Il decreto non prevede alcuna norma transitoria per gestire le scorte esistenti, lasciando molte aziende in una situazione di totale incertezza. Fino al giorno prima della pubblicazione, queste imprese operavano nel pieno rispetto della legge 242/2016; oggi si trovano improvvisamente fuori legge, senza indicazioni operative. Cosa dovrebbe fare, concretamente, un imprenditore che vuole agire in conformità con la normativa?
- Conservare il materiale in magazzini sorvegliati, con registri di carico e scarico per sostanze stupefacenti?
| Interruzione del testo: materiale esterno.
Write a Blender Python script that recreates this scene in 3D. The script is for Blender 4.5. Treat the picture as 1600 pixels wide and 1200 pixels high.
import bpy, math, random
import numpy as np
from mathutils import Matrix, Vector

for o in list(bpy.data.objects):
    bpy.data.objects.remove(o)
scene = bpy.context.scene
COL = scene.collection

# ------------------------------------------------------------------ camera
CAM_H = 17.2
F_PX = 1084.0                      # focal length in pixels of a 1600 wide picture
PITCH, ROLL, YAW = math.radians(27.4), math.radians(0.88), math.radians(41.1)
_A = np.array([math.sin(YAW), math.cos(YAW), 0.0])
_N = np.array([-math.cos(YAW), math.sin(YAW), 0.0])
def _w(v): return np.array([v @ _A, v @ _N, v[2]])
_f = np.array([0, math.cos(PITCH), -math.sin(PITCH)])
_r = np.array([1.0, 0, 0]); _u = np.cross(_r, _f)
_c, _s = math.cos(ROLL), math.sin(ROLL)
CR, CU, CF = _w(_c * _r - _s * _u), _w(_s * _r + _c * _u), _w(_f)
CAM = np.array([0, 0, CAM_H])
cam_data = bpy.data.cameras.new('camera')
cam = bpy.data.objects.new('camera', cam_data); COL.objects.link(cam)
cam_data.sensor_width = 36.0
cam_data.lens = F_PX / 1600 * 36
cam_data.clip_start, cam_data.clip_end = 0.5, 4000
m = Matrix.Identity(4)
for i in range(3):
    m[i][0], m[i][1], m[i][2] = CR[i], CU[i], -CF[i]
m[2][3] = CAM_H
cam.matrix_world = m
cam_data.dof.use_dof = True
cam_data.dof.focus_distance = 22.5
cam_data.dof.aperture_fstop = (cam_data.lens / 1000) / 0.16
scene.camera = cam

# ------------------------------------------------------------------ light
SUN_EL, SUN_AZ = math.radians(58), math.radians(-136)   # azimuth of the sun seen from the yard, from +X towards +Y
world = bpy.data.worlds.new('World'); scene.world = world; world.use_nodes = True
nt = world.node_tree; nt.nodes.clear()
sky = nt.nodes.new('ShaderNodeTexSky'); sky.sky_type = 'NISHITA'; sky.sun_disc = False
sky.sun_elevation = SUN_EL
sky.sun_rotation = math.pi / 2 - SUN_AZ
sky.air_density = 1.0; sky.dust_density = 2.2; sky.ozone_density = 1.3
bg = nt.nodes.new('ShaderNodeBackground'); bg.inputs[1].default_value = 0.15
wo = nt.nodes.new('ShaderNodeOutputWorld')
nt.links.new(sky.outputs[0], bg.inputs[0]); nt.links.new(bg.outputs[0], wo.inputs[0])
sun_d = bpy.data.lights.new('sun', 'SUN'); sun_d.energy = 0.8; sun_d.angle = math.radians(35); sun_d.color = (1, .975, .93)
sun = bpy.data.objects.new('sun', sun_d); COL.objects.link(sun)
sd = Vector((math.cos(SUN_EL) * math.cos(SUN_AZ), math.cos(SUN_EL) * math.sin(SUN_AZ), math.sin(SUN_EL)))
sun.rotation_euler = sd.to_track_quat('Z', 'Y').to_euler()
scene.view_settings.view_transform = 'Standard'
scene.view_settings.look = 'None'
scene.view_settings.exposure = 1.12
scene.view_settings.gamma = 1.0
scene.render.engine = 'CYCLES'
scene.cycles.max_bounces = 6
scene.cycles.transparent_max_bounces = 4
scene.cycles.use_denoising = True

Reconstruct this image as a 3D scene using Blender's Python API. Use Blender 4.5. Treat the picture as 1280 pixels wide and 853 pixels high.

- Procedere allo smaltimento in luoghi non controllati, con tutti i rischi del caso?
- Affidarsi a centri autorizzati per la detenzione e la distruzione di tali prodotti, tramite trasporti specializzati?
Sono domande pratiche, che attendono risposte urgenti e chiare da parte delle istituzioni. Ci sembra fondamentale sollecitare indicazioni precise, per consentire alle aziende di adeguarsi in modo legale e responsabile, evitando il rischio di abbandono o distruzione sommaria del materiale.
Un’interpretazione possibile: l’effetto drogante come discriminante
L’articolo 18 del nuovo Decreto Sicurezza stabilisce che l’infiorescenza di canapa, quando non destinata ad attività di produzione del seme, rientra nel regime della legge 309/1990. Tuttavia, è fondamentale ricordare che la stessa 309/90, normativa cardine in materia di sostanze stupefacenti, punisce esclusivamente le condotte riferite a sostanze che abbiano effetto drogante.
Questo solleva un interrogativo legittimo: se gli imprenditori riuscissero a dimostrare, con analisi certificate, che il proprio materiale non ha alcun effetto drogante, potrebbero continuare ad operare nel rispetto della legge?
In altre parole, l’inquadramento dell’infiorescenza all’interno della 309 non implica automaticamente che ogni sua forma sia da considerarsi illecita. È l’effetto drogante, e non semplicemente la presenza della sostanza, a rappresentare il discrimine giuridico.
Sulla base di questa interpretazione, si potrebbe aprire uno spazio di confronto tecnico e giuridico con le istituzioni, volto a definire parametri oggettivi di non pericolosità. Una possibile via per tutelare imprese che operano con serietà e trasparenza, e che sono pronte a dimostrare scientificamente l’assenza di rischio per la salute pubblica.